When our students utilize our proprietary coding language, KidScript®, to build their own digital games from the ground up, they often incorporate physics to make their creations more complicated and interesting.
One of the core coding concepts featured in the Codeverse curriculum is that of a physics engine. When our students utilize our proprietary coding language, KidScript®, to build their own digital games from the ground up, they often incorporate physics to make their creations more complicated and interesting.
It’s easy to take for granted just how much effort goes into creating some of the bigger games out there today, but in reality, it can take years and a team of hundreds of people to develop just one game! That's why it's so important that even the youngest coders are exposed to the more complex aspects of game creation. Here's three great reasons why we teach physics in coding at Codeverse:
All objects in the KidScript® system have physics applied. This means that things like gravity, friction, and mass can all be controlled via KidScript®. It also means that all of our objects will behave like they do in the real world. If a block is placed at the top of the game area, hitting “Run” will result in the block falling down and off the screen. Why? If you placed a block in the air, it certainly wouldn’t stay there - it would fall to the ground! Another example is that when a ball is launched from a cannon, it has an initial upward velocity, but due to gravity and air friction, it will arc back down towards the bottom of the screen.
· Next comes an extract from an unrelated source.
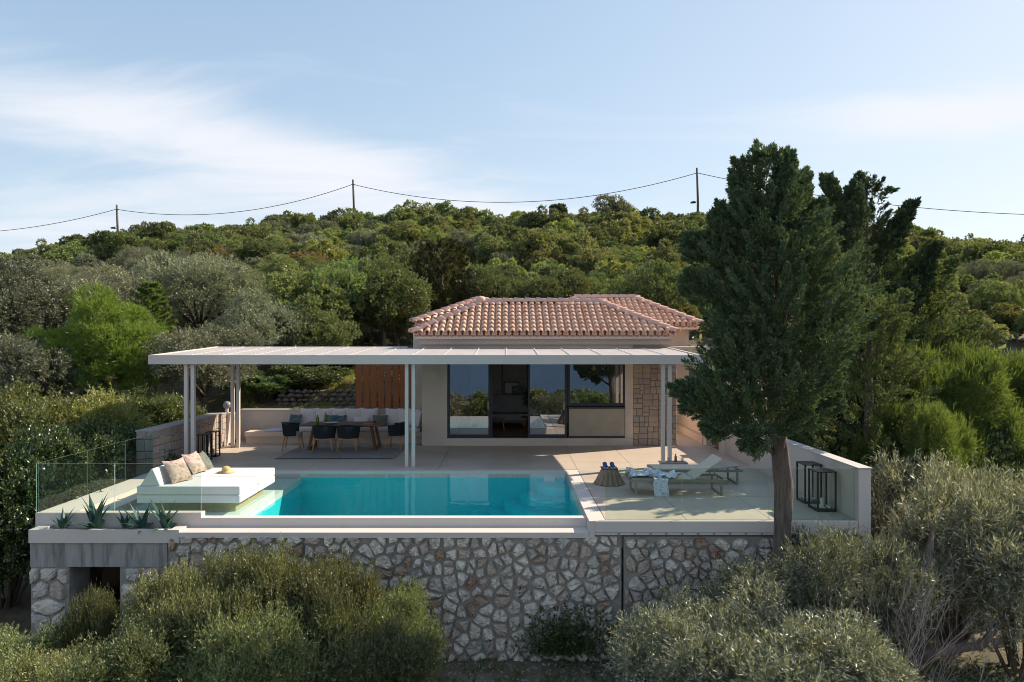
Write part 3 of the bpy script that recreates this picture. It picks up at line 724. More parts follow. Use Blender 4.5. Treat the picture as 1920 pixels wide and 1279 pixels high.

Codeverse students use physics all the time when creating their own unique games. For example, a coder could create a trampoline by increasing the restitution on an object. A more advanced coder might create a game set in space, where the main gravity is disabled and custom gravitational force is set between planets, moons, and maybe even aliens! We also use physics to detect collisions between two objects, which is a popular event used by almost all of our coders.
Experimenting with physics in the context of their programs helps students understand how physics works in the real world. Through experimentation, students can see how changing physics properties changes the behavior of an object. For example, reducing the air friction on a launched ball will allow it to fly farther through the air. This is a big step in understanding how real world objects function and can be improved - if the car is not as fast as you want, what properties need to change? Will a ball roll farther on a surface with higher or lower friction?